One of the early trends we’ve seen in the Premier League this season is the number of through balls being played. Ronaldo’s second goal against Newcastle came from a beautifully weighted pass from Luke Shaw. Ronaldo was not expected to score goals like this as a 36-year-old, but this is the season of the threaded ball, so why not.

Last season Premier League games averaged around 1.2 through balls. So far in 2021-22 that has leapt to 4.3 per game, with Bruno Fernandes, Sadio Mane, Ilkay Gundogan and João Cancelo all leading on five. With top Premier League managers invariably demanding relentless movement from their forwards, and a summer of actual rest for many leading actors in the division, it’s not surprising to see this trending upwards. Arsenal’s new signing Albert Sambi Lokonga has played four through balls and has thus endeared himself to the supporters already. People notice this stuff, you see. On World In Motion, John Barnes sang “there’s only one way to beat them/get round the back” but he was incorrect. In 2021 the best way to beat them is to split the defence using weight and guile.

Posh Pain & Not Much Game

Seasoned EFL observers were concerned about promoted Peterborough’s chances of establishing themselves in the Championship this season, and after a reasonable start the club are now second bottom of the division, with a 6-2 hammering at Sheffield United on Saturday a worrying development. Peterborough were in the second tier back in 2009-10 and let in six goals in a game that season too, losing 6-0 at Reading with a couple of weeks of the campaign left on their way to a 24th-place finish. They were back again in 2012-13 and won 15 games, as many as 12th placed Birmingham, but still went down. The jump from the third tier to the second is one of the biggest in English football and it seems that no club is immune.
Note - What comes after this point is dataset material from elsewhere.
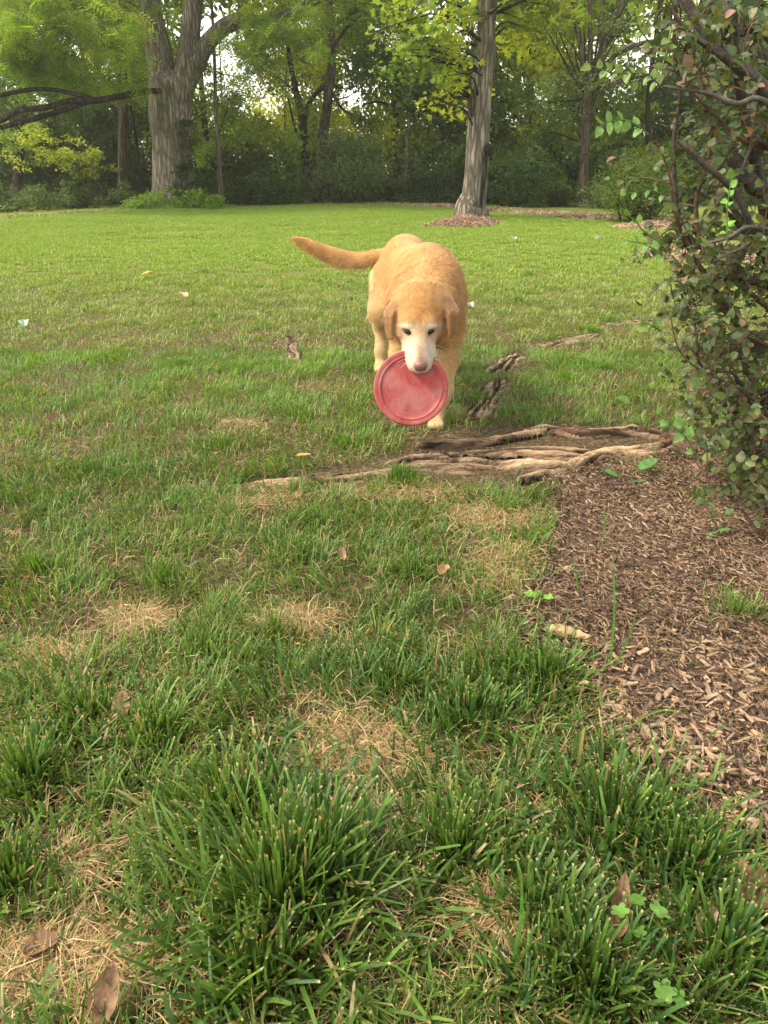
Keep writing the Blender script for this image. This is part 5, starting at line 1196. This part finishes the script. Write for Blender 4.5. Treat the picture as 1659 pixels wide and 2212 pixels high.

Meanwhile, West Brom’s 1-1 draw with Millwall is more likely to go down in the record books for unseemly antics from the fans outside the game than it is for producing a high-quality match. The fans that actually made it into the Hawthorns were treated to 39 minutes, 54 seconds of ball-in-play time, the first game in the top two divisions to dip under 40 minutes of action this season. Sometimes football can produce a classic game of two halves. For WBA and Millwall supporters, in terms of actual action, this wasn’t even a game of one half.